NavList:
A Community Devoted to the Preservation and Practice of Celestial Navigation and Other Methods of Traditional Wayfinding
From: Murray Buckman
Date: 2024 Dec 19, 13:16 -0800
Silly me. Being from the southern hemisphere originally, the mention of a bright star/double star and a nearby weak star immediately got me thinking of Rigel Kentaurus, but the sky around there is full of navigation stars, so Frank's comment of only two navigation stars in frame threw me.
And of course I could not see in the picture what I expected to see. So I see that David's analysis makes sense.
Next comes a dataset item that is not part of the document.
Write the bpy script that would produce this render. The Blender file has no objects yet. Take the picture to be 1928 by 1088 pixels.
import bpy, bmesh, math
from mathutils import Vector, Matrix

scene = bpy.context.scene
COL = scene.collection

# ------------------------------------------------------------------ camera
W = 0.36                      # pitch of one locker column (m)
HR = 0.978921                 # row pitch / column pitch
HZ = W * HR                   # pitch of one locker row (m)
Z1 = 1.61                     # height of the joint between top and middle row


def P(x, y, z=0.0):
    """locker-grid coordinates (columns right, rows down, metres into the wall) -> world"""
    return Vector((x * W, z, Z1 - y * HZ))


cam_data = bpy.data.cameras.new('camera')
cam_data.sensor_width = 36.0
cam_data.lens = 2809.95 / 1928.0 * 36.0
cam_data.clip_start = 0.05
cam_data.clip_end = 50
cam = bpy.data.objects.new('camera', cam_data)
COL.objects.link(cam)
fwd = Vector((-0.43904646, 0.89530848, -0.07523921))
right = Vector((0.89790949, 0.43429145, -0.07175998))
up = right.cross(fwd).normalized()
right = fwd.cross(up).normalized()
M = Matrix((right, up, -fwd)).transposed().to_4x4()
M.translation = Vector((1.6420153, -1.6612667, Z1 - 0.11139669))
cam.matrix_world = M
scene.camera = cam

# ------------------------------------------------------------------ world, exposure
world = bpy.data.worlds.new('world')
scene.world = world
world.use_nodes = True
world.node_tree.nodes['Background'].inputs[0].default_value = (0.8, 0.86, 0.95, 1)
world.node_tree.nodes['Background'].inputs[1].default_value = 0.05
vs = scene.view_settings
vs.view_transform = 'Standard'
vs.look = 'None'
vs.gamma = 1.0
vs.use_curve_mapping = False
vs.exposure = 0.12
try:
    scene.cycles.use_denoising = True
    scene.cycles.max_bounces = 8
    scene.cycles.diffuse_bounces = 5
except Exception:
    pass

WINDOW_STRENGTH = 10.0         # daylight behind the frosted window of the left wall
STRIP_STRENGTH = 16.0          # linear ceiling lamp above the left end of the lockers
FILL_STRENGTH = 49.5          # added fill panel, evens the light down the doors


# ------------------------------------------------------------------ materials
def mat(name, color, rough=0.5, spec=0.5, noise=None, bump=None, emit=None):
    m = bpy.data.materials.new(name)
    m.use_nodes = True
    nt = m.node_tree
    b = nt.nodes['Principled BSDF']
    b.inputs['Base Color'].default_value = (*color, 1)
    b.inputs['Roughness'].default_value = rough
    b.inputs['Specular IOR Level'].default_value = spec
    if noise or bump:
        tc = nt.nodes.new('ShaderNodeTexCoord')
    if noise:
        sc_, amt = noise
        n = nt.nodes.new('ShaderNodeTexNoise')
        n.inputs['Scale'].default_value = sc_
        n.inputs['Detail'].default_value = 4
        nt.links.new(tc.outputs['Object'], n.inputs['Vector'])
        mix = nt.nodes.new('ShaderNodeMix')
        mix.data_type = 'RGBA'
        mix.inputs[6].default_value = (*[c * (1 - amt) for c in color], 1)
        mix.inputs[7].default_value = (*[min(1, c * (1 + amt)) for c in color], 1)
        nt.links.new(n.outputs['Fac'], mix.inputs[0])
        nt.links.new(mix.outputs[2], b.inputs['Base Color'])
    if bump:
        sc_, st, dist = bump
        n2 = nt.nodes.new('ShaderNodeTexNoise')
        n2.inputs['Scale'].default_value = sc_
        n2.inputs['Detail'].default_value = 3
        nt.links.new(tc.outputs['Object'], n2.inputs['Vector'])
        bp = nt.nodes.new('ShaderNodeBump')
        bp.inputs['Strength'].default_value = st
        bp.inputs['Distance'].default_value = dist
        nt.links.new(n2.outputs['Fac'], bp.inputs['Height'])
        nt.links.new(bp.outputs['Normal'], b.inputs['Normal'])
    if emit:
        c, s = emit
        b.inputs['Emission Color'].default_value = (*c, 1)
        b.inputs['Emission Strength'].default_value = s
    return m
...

As for latitude, we don't have a great horizon in the picture because the trees. Given Frank's non-astronomical assumption that the photograph is intended to depict an individual within the U.S., and given the orientation of the sky, I don't think this can be below the 49th parallel. I live bewteen 47 and 48N and I don't get quite the same height in the sky for Vega with that orientation. It would not be materially different at the northen edge of Maine. So I need to go north, into Eastern Alaska or maybe as far north as Anchorage, about 61N. and about 132W. If I pretend that the light to the right is light polution from a city that might work. Otherwise I need to be before dawn maybe sometime in October. Putting that into Stellarium, I can just about get there in mid-October before 5am (local) with Vega to the north.